I found myself stumbling along a muddy lane behind the shops that serve the wealthiest townspeople. The merchants live above their businesses, so I was essentially in their backyards. I remember the outlines of garden beds not yet planted for the spring, a goat or two in a pen, one sodden dog tied to a post, hunched defeated in the muck.

“All forms of stealing are forbidden in District 12. Punishable by death. But it crossed my mind that there might be something in the trash bins, and those were fair game. Perhaps a bone at the butcher’s or rotted vegetables at the grocer’s, something no one but my family was desperate enough to eat. Unfortunately, the bins had just been emptied.

“When I passed the baker’s, the smell of fresh bread was so overwhelming I felt dizzy. The ovens were in the back, and a golden glow spilled out the open kitchen door. I stood mesmerized by the heat and the luscious scent until the rain interfered, running its icy fingers down my back, forcing me back to life. I lifted the lid to the baker’s trash bin and found it spotlessly, heartlessly bare.

“Suddenly a voice was screaming at me and I looked up to see the baker’s wife, telling me to move on and did I want her to call the Peacekeepers and how sick she was of having those brats from the Seam pawing through her trash. The words were ugly and I had no defense. As I carefully replaced the lid and baked away, I noticed him, a boy with blond hair peering out from behind his mother’s back. I’d seen him at school. He was in my year, but I didn’t know his name. He stuck with the town kids, so how would I? His mother went back into the bakery, grumbling, but he must have been watching me as I made my way behind the pen that held their pig and leaned against the far side of an old apple tree. The realization that I’d have nothing to take home had finally sunk in. My knees buckled and I slid down the tree trunk to its roots. It was too much. I was too sick and weak and tired, oh, so tired. Let them call the Peacekeepers and take us to the community home, I thought. Or better yet, let me die right here in the rain.

Dude!

In my story, Johanna is still exploring the inside of an ancient sub. I was reading my story from the top, trying to judge it as a reader. Objectively. It’s impossible, really.

I’d already re-written the first chapter to add emotion. This kind of thing…

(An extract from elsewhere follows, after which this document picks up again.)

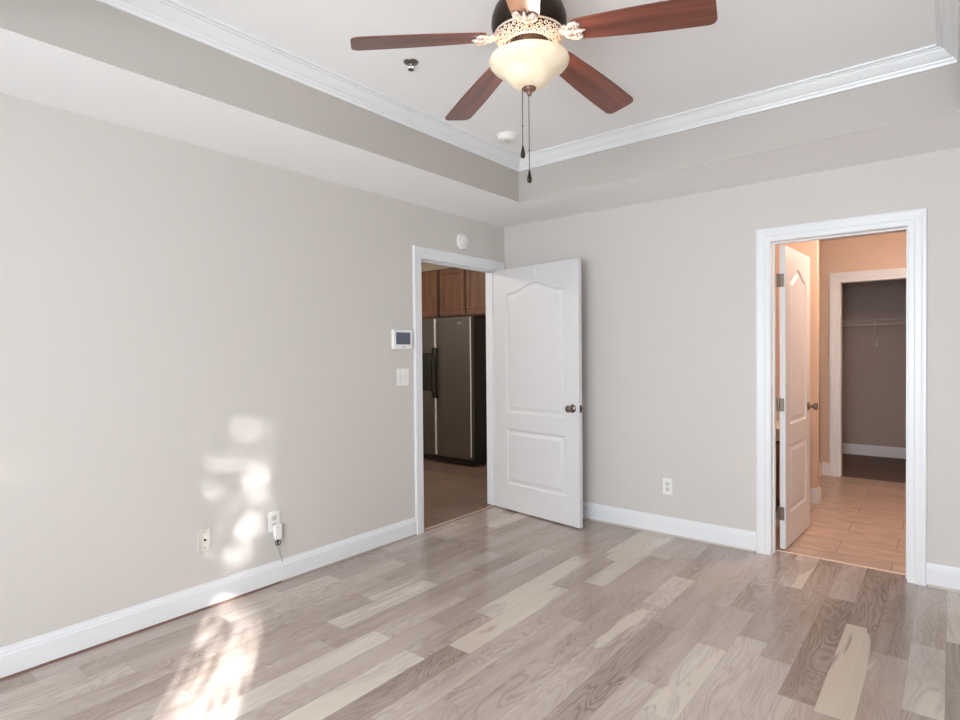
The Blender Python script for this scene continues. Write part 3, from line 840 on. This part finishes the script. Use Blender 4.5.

To description, I added an emotional reason why she was looking at things. I’d given some objects internal emotional content. I’d tried to tell and show the reader how the scenery and settings make Johanna feel.

To dialogue, I added quantity, diversity and motivation to the emotions, not just brittle personality clashes that may drum up superficial tension without developing character or sounding genuine…

I mean, not too much of this:  “Oh, you would say that, you’re such a critic,” she said. “I’m a critic?” he shot back. “You should talk! You’d find a flaw in Noah’s rainbow.”

When I do too much of this, it seems falsely motivated, more lashing-out and histrionic than justified. It has the wrong echo because it’s hollow and thinly motivated. It becomes an end in itself and takes my eyes off the big picture… what is the nature of the main concern at this point, and how likely is it that two people whose lives are in danger would exchange flirtatious insults that they don’t really mean?

Instead, I wanted to bring in a broad spectrum: hope, pride, fear, love, affection, loyalty, thankfulness, anxiety, apprehension, dislike, loathing, disdain, anger, hatred, and the anaphylactic reaction I’ll get to in a sec.

But I had only done my emotion edit to the first chapter, not the rest.

Reading my first chapter got me involved. I felt an almost certain ray of hope for my writing.

Then Johanna and Max got into the ancient sub that I mentioned a few blogs back, and she was fascinated. So much so that fascination was the only emotion. After a few sentences I wasn’t feeling it with her. The dialogue went cerebral: explanations of technology. The story fell flat for several long and painful pages.

Finally Max felt claustrophobic. A new feeling for the scene! Johanna switched from fascination with technology to concern for her friend. I was interested again. She took charge and helped him cope with his feelings. The story was back! My career was not over! Why won’t anyone read this thing, it’s great!

So, yeah, today I re-learned something that I thought I’d learned before. I’d told you about it a few blogs back: Emotion drives all the stories that I enjoy reading.

And I’m not alone. Or am I? A few days ago…

I caught a conversation of J.K. Rowling, the author of the Harry Potter series, talking with Steve Kloves, the screenwriter.

Tucked into that generous, soul-searching exchange, Rowling said she is “allergic to sentimentalism.” Kloves agreed. Rowling’s body language was speaking of no small allergy, it was anaphylactic. She hated this horrible thing, sentimentalism, exactly the way I hate drowning in rivers now. (Details in a previous blog.)

I wish I knew what she meant by sentimentalism.

This hack writer hears Rowlings’ abhorrence of sentimentalism and says, “Gee, maybe I shouldn’t show my character’s feelings.”

My wife thinks Rowlings was talking about becoming too sentimentally attached to a character to let go (“killing off one of your babies”), when the plot demands it. Hopefully my wife is right, as usual.

I wish I could ask Suzanne Collins what Rowling’s meant.

But until then, I’m going to forget about trying to make myself “allergic to sentimentalism,” because I don’t know what it actually means.

I do know that if I fail to do a deliberate, conscious re-writing for the specific purpose of fleshing out and spelling out character emotions, my story reads like a textbook.

“My knees buckled and I slid down the tree trunk to its roots. It was too much. I was too sick and weak and tired, oh, so tired. Let them call the Peacekeepers and take us to the community home, I thought. Or better yet, let me die right here in the rain.” – from Collins, The Hunger Games.